▶ _Listed entries_
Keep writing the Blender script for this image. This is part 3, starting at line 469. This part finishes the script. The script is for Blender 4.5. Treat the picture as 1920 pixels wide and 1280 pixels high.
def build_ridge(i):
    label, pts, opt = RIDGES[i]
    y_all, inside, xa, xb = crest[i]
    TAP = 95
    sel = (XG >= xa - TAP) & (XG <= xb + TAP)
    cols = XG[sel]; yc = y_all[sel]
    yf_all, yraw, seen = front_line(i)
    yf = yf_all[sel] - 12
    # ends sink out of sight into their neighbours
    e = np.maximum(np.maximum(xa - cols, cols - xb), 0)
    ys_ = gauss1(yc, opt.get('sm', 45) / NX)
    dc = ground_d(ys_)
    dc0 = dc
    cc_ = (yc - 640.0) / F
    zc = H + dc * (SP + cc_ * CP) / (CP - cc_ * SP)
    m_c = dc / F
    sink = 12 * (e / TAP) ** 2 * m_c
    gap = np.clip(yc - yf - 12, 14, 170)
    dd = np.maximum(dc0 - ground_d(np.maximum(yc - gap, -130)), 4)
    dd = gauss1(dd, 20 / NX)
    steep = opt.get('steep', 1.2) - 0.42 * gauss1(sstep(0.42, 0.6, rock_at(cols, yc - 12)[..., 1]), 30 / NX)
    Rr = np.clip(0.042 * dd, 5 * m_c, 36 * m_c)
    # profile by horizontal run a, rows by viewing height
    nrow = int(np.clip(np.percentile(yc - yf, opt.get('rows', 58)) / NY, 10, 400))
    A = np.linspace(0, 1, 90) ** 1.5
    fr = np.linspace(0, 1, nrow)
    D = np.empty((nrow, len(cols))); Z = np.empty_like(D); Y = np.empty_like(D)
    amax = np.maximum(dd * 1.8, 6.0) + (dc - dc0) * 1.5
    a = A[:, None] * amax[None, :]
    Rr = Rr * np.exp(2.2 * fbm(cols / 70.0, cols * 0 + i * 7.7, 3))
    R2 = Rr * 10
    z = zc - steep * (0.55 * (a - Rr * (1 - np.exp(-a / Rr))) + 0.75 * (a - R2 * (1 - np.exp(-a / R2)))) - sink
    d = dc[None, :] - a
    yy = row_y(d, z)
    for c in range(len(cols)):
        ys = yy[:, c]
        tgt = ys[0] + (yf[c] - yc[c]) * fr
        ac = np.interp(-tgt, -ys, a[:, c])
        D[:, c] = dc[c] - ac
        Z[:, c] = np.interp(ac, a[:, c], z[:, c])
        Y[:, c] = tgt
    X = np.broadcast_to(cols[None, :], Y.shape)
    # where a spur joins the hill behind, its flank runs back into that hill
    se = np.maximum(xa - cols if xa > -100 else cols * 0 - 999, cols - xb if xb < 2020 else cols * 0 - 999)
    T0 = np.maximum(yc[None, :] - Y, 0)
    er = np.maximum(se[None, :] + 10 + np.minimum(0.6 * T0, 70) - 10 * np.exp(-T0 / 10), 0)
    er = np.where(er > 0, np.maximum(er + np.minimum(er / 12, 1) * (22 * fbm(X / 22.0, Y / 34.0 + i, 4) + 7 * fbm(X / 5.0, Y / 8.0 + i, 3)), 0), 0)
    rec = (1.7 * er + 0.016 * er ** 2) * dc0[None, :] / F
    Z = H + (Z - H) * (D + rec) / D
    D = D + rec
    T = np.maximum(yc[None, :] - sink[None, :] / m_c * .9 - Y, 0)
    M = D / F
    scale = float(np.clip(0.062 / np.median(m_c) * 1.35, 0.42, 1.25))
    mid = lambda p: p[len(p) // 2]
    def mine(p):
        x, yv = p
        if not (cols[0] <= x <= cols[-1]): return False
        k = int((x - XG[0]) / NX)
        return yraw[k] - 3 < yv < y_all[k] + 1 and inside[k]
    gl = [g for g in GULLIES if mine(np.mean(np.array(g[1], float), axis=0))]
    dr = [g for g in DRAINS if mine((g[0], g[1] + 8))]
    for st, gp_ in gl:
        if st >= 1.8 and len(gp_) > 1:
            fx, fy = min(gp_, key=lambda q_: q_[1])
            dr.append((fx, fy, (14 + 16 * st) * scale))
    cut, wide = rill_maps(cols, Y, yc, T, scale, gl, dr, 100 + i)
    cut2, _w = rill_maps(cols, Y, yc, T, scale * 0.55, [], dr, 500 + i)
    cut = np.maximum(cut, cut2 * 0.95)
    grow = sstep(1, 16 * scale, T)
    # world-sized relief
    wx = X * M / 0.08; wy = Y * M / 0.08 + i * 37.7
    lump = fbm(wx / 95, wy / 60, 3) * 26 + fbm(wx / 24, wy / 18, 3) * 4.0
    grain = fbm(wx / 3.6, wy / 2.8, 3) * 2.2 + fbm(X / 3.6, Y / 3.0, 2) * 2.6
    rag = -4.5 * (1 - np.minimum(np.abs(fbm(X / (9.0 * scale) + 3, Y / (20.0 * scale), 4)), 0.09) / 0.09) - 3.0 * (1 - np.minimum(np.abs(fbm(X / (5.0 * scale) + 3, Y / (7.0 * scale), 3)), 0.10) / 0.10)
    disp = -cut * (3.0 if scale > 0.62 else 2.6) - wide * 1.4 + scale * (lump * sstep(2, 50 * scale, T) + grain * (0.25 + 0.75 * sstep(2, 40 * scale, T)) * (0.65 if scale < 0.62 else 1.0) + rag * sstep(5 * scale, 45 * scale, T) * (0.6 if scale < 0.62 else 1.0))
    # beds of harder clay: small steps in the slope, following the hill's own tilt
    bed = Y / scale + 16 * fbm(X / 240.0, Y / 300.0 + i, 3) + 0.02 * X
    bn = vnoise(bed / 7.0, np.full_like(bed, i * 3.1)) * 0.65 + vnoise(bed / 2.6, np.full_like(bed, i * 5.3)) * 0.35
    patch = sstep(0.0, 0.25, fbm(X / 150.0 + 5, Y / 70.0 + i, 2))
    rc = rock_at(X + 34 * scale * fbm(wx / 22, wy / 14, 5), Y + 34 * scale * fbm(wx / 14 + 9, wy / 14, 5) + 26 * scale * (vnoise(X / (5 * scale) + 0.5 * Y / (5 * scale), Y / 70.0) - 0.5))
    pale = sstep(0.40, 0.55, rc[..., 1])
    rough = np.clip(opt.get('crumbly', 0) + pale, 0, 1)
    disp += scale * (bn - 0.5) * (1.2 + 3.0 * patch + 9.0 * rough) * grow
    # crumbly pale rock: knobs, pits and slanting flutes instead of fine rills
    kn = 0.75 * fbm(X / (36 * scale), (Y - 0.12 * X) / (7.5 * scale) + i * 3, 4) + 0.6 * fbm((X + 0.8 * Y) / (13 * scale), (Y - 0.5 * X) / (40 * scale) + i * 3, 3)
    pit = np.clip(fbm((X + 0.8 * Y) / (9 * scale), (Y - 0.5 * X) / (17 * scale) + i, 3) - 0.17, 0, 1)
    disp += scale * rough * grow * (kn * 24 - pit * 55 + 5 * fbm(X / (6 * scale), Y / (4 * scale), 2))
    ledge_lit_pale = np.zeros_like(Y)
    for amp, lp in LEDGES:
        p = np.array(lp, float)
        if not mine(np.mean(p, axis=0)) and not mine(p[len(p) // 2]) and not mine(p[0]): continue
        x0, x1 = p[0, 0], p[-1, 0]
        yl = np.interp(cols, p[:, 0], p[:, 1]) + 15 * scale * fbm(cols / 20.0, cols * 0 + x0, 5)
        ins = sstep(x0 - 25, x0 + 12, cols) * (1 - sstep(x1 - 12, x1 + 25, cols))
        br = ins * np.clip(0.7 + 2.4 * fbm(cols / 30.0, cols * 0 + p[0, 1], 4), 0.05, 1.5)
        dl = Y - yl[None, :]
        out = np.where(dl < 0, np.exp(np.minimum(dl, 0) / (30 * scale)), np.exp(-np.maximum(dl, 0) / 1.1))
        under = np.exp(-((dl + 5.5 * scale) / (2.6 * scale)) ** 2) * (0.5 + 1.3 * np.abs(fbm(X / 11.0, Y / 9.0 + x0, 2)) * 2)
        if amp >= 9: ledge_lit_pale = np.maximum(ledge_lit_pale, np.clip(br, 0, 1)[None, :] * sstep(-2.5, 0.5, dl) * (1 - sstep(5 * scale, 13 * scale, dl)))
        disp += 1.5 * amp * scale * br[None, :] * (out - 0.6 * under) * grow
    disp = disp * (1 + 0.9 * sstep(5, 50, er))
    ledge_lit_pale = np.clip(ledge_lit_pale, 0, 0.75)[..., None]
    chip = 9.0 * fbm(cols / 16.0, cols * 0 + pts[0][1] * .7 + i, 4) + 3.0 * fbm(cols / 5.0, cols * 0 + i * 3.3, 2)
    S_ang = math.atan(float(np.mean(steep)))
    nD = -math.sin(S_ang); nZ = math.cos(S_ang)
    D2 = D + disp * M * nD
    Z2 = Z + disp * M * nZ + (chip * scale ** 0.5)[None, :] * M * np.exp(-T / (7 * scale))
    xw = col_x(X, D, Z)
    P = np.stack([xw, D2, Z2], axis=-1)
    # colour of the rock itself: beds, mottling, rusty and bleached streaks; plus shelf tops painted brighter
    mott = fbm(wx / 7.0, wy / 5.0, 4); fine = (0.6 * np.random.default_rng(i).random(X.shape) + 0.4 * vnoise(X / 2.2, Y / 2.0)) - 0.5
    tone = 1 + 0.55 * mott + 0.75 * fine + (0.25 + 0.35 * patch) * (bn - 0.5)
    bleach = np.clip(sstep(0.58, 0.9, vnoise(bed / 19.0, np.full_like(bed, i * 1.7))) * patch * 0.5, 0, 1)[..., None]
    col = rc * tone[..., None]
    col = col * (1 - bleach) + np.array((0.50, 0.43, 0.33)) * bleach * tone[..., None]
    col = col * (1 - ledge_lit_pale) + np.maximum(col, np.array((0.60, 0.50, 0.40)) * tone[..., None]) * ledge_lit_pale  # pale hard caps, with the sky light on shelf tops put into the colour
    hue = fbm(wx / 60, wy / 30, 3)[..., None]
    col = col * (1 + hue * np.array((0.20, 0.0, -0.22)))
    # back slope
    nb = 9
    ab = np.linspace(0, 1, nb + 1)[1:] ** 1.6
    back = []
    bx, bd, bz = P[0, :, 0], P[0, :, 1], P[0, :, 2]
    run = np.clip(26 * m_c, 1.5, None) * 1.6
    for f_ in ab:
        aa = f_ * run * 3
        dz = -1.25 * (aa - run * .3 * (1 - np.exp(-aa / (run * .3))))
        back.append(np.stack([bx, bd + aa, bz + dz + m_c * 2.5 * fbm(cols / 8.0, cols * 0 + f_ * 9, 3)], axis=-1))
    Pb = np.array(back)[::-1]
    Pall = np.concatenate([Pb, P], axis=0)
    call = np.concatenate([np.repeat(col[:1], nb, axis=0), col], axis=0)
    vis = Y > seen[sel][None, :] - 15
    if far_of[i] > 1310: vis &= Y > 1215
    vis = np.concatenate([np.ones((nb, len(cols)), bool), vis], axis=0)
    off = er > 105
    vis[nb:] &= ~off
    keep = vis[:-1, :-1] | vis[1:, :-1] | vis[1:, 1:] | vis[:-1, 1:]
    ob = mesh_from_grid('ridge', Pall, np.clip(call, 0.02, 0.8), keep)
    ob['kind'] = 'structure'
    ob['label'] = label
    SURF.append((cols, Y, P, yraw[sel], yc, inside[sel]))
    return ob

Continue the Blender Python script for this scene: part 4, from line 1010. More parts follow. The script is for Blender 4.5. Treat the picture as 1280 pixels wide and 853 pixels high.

▶ _Set exercise_
Answer with one number: how many lines in the listing hold "wide".

▶ _Finished answer_
4